** WORK TO BE COMPLETED **
Write every record out again exactly as given.
* Begin DATASET ROWS *
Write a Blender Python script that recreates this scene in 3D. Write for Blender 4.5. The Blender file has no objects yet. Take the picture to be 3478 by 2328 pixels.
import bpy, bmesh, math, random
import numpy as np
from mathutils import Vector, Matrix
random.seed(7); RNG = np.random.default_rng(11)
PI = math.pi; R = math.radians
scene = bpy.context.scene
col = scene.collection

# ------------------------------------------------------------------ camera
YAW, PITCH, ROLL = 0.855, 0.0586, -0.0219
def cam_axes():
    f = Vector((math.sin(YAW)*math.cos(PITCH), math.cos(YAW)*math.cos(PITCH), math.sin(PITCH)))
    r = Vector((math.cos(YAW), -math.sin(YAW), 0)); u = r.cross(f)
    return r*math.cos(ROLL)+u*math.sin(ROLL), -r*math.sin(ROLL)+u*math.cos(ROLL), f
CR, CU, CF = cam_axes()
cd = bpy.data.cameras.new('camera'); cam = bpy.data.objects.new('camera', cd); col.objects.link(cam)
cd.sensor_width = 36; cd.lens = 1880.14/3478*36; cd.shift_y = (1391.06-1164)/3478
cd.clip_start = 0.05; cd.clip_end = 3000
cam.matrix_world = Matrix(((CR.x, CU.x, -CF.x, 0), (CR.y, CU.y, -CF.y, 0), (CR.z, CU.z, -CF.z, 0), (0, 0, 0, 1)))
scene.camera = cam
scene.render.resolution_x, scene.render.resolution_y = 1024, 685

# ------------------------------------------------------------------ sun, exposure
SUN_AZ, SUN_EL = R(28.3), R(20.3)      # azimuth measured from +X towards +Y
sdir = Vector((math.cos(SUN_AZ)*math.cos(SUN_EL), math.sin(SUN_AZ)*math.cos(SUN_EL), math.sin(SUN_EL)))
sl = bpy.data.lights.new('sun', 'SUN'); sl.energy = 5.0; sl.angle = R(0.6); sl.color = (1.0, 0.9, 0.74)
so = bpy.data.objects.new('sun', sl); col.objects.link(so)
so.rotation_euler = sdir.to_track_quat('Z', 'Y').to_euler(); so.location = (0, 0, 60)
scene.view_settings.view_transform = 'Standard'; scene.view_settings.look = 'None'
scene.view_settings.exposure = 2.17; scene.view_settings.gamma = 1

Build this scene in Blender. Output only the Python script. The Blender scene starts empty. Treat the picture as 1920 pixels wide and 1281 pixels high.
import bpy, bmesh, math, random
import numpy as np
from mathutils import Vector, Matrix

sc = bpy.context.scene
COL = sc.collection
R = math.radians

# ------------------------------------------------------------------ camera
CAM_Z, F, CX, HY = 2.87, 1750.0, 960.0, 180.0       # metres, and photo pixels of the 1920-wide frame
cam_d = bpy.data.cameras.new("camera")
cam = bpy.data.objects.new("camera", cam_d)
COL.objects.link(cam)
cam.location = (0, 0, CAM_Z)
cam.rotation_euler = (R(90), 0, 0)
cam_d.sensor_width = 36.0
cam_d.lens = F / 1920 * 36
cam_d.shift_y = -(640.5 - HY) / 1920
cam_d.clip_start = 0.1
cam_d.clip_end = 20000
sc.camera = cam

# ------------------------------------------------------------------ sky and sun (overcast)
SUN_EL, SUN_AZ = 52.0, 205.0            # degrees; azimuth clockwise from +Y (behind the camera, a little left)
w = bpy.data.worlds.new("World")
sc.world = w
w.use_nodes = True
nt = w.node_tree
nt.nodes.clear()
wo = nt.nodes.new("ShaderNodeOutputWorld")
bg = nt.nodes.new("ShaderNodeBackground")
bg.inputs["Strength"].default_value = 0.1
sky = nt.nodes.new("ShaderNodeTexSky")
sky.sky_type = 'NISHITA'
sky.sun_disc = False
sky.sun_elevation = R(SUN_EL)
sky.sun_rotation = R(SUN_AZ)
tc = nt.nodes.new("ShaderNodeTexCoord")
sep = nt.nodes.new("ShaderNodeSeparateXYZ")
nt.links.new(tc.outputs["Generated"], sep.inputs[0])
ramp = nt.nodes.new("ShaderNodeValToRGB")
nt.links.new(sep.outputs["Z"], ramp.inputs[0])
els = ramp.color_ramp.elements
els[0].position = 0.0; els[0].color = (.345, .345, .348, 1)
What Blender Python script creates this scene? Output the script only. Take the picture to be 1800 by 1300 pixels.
* End DATASET ROWS *
** COMPLETED EXERCISE **
Write a Blender Python script that recreates this scene in 3D. Write for Blender 4.5. The Blender file has no objects yet. Take the picture to be 3478 by 2328 pixels.
import bpy, bmesh, math, random
import numpy as np
from mathutils import Vector, Matrix
random.seed(7); RNG = np.random.default_rng(11)
PI = math.pi; R = math.radians
scene = bpy.context.scene
col = scene.collection

# ------------------------------------------------------------------ camera
YAW, PITCH, ROLL = 0.855, 0.0586, -0.0219
def cam_axes():
    f = Vector((math.sin(YAW)*math.cos(PITCH), math.cos(YAW)*math.cos(PITCH), math.sin(PITCH)))
    r = Vector((math.cos(YAW), -math.sin(YAW), 0)); u = r.cross(f)
    return r*math.cos(ROLL)+u*math.sin(ROLL), -r*math.sin(ROLL)+u*math.cos(ROLL), f
CR, CU, CF = cam_axes()
cd = bpy.data.cameras.new('camera'); cam = bpy.data.objects.new('camera', cd); col.objects.link(cam)
cd.sensor_width = 36; cd.lens = 1880.14/3478*36; cd.shift_y = (1391.06-1164)/3478
cd.clip_start = 0.05; cd.clip_end = 3000
cam.matrix_world = Matrix(((CR.x, CU.x, -CF.x, 0), (CR.y, CU.y, -CF.y, 0), (CR.z, CU.z, -CF.z, 0), (0, 0, 0, 1)))
scene.camera = cam
scene.render.resolution_x, scene.render.resolution_y = 1024, 685

# ------------------------------------------------------------------ sun, exposure
SUN_AZ, SUN_EL = R(28.3), R(20.3)      # azimuth measured from +X towards +Y
sdir = Vector((math.cos(SUN_AZ)*math.cos(SUN_EL), math.sin(SUN_AZ)*math.cos(SUN_EL), math.sin(SUN_EL)))
sl = bpy.data.lights.new('sun', 'SUN'); sl.energy = 5.0; sl.angle = R(0.6); sl.color = (1.0, 0.9, 0.74)
so = bpy.data.objects.new('sun', sl); col.objects.link(so)
so.rotation_euler = sdir.to_track_quat('Z', 'Y').to_euler(); so.location = (0, 0, 60)
scene.view_settings.view_transform = 'Standard'; scene.view_settings.look = 'None'
scene.view_settings.exposure = 2.17; scene.view_settings.gamma = 1

Build this scene in Blender. Output only the Python script. The Blender scene starts empty. Treat the picture as 1920 pixels wide and 1281 pixels high.
import bpy, bmesh, math, random
import numpy as np
from mathutils import Vector, Matrix

sc = bpy.context.scene
COL = sc.collection
R = math.radians

# ------------------------------------------------------------------ camera
CAM_Z, F, CX, HY = 2.87, 1750.0, 960.0, 180.0       # metres, and photo pixels of the 1920-wide frame
cam_d = bpy.data.cameras.new("camera")
cam = bpy.data.objects.new("camera", cam_d)
COL.objects.link(cam)
cam.location = (0, 0, CAM_Z)
cam.rotation_euler = (R(90), 0, 0)
cam_d.sensor_width = 36.0
cam_d.lens = F / 1920 * 36
cam_d.shift_y = -(640.5 - HY) / 1920
cam_d.clip_start = 0.1
cam_d.clip_end = 20000
sc.camera = cam

# ------------------------------------------------------------------ sky and sun (overcast)
SUN_EL, SUN_AZ = 52.0, 205.0            # degrees; azimuth clockwise from +Y (behind the camera, a little left)
w = bpy.data.worlds.new("World")
sc.world = w
w.use_nodes = True
nt = w.node_tree
nt.nodes.clear()
wo = nt.nodes.new("ShaderNodeOutputWorld")
bg = nt.nodes.new("ShaderNodeBackground")
bg.inputs["Strength"].default_value = 0.1
sky = nt.nodes.new("ShaderNodeTexSky")
sky.sky_type = 'NISHITA'
sky.sun_disc = False
sky.sun_elevation = R(SUN_EL)
sky.sun_rotation = R(SUN_AZ)
tc = nt.nodes.new("ShaderNodeTexCoord")
sep = nt.nodes.new("ShaderNodeSeparateXYZ")
nt.links.new(tc.outputs["Generated"], sep.inputs[0])
ramp = nt.nodes.new("ShaderNodeValToRGB")
nt.links.new(sep.outputs["Z"], ramp.inputs[0])
els = ramp.color_ramp.elements
els[0].position = 0.0; els[0].color = (.345, .345, .348, 1)
What Blender Python script creates this scene? Output the script only. Take the picture to be 1800 by 1300 pixels.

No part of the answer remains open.